On Making Assumptions

Oh, Christmas. It came and it went and some parts I loved, some I liked and some I tolerated. Isn’t that just life though? I’ve got moments that I really love and could relive a million times over, moments that I’m okay just remembering and moments that I only wish I could forget.

I recently had a moment, in which I’m not willing to share the details, that I wish I could forget. Of course, because I want to forget it, I most likely won’t and that makes it all the more painful to remember.  So, I trudge on and carry the moment with me.

I’ve been working hard to find my rhythm and I pretty much have. I’ve been living on Cloud 9, but when this moment happened – remember, the one I want to forget – it was a reminder that not everyone I come in contact with views this time in my life with rose colored glasses.

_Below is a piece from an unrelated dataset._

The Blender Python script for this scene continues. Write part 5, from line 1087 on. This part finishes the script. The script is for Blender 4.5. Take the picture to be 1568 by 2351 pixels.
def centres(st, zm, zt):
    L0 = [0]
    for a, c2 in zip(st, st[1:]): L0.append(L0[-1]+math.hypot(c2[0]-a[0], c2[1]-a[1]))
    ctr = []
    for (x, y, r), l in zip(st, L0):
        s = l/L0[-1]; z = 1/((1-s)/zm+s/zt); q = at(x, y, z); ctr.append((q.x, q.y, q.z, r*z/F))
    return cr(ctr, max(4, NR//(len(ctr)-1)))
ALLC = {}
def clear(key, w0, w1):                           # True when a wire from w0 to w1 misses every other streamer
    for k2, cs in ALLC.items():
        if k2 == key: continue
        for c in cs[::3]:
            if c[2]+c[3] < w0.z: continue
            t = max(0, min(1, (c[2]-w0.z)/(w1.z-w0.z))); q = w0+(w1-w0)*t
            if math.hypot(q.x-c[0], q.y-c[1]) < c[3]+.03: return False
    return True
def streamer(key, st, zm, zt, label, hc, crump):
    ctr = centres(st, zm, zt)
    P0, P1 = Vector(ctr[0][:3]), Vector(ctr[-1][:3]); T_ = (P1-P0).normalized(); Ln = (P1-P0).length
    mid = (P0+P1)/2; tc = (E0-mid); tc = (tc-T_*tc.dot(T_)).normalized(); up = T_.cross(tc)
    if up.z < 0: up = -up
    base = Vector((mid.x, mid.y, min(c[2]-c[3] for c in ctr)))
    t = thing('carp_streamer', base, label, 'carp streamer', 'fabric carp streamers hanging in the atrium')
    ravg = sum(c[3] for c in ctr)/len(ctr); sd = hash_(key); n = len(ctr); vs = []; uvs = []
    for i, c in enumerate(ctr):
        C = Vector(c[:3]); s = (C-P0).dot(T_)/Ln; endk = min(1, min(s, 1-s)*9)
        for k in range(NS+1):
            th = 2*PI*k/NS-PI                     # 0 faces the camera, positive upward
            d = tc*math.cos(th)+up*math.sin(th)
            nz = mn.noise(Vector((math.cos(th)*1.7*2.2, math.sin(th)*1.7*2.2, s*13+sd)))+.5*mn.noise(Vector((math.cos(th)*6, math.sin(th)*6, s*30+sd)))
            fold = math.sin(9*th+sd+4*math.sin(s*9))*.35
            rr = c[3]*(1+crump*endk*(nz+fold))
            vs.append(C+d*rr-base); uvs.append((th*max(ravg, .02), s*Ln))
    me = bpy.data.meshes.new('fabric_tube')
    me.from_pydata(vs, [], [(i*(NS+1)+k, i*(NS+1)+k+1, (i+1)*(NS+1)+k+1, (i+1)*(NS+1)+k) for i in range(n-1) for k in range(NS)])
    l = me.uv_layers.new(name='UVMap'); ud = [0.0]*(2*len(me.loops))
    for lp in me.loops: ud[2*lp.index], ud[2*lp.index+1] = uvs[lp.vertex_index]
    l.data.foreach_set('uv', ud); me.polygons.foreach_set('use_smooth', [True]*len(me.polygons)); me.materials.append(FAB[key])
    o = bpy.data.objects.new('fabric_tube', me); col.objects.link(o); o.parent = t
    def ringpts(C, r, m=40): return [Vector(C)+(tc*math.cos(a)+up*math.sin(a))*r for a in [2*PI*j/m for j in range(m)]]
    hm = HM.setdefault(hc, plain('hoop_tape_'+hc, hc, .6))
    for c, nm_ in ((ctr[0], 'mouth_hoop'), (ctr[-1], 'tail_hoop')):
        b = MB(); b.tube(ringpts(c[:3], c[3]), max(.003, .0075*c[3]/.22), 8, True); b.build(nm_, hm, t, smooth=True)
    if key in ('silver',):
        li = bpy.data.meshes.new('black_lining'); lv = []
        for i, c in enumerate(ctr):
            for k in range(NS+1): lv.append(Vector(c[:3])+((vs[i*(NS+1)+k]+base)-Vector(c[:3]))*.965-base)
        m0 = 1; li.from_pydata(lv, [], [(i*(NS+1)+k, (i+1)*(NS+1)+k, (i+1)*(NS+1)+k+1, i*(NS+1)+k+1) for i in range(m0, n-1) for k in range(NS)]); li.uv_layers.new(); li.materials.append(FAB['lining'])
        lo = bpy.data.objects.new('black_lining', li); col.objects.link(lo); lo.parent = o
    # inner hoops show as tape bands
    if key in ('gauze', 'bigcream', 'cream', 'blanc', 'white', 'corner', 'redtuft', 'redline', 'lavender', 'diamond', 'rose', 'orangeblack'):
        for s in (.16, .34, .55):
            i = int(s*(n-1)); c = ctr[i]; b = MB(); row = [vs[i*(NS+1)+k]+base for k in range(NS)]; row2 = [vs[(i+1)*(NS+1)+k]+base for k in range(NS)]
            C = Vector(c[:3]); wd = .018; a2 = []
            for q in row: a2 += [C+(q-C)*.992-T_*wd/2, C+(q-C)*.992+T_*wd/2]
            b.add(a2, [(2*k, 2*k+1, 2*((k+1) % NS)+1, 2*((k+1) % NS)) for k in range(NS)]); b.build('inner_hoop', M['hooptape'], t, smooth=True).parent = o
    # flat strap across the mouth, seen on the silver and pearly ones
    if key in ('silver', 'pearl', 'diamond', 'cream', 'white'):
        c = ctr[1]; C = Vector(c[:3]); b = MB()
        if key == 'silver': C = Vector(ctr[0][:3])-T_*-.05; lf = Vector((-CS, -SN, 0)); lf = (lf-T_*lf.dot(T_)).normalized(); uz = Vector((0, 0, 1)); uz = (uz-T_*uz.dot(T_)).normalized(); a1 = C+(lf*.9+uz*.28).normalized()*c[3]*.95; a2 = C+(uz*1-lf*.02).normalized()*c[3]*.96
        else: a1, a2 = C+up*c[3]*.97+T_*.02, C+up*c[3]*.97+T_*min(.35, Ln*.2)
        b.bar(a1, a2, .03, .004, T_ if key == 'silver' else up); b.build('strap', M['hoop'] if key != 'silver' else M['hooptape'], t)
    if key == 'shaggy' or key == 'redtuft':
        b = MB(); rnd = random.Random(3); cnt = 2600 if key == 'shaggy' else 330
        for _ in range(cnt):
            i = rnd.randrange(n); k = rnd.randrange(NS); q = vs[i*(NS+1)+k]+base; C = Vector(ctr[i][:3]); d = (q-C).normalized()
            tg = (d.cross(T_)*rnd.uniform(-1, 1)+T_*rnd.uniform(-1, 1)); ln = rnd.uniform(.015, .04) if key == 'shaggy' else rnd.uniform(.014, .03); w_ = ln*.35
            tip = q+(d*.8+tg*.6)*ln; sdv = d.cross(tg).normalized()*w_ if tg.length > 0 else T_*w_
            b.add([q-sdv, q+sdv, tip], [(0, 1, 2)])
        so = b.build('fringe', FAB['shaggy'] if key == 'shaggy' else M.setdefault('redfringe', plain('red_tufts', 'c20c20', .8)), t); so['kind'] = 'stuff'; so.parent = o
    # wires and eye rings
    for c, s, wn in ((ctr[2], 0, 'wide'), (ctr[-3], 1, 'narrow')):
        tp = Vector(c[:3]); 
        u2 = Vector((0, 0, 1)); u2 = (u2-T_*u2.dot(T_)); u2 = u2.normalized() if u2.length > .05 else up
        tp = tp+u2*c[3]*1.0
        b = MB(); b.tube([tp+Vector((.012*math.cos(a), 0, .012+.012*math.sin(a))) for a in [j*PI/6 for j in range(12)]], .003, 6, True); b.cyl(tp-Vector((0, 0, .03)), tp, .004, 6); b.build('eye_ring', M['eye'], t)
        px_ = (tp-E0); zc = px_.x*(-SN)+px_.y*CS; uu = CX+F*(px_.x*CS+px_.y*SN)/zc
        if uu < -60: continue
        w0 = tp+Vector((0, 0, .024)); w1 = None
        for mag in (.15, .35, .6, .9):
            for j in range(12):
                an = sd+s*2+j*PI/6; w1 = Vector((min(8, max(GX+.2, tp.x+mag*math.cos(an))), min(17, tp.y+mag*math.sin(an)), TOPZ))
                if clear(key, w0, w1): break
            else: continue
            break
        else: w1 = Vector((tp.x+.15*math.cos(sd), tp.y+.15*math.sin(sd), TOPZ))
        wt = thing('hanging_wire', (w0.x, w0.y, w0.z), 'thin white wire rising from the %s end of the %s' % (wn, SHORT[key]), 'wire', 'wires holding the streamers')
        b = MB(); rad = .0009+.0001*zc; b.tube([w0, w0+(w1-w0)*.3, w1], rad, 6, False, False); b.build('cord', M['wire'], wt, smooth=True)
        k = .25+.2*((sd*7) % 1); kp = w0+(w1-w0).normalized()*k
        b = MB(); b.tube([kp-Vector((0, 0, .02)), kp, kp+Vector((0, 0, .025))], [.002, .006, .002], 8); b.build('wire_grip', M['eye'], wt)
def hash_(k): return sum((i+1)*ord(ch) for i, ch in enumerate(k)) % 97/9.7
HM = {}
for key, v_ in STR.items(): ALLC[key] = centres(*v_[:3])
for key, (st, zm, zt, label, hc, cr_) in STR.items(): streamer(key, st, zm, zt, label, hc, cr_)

I assume that people see the joy that I feel in my life. I assume that people see that I’m more in love with my husband than I ever have been. I assume that people see the happy child we’re raising. I assume that people see the time I take to myself to maintain my health, body and mind. I assume that people see me becoming a better version of myself – with the new title “mother” attached. I assume that people see the pure happiness that is my entire life.

So, as I stash this moment away and hope that I never, ever have to dust it off the shelf, I’m wondering what part of that moment I’m supposed to keep. Because certainly there is a silver lining in there somewhere. Perhaps I’ll figure out what that is sooner than later, but right now I’m going to assume that keeping calm and carrying on is enough.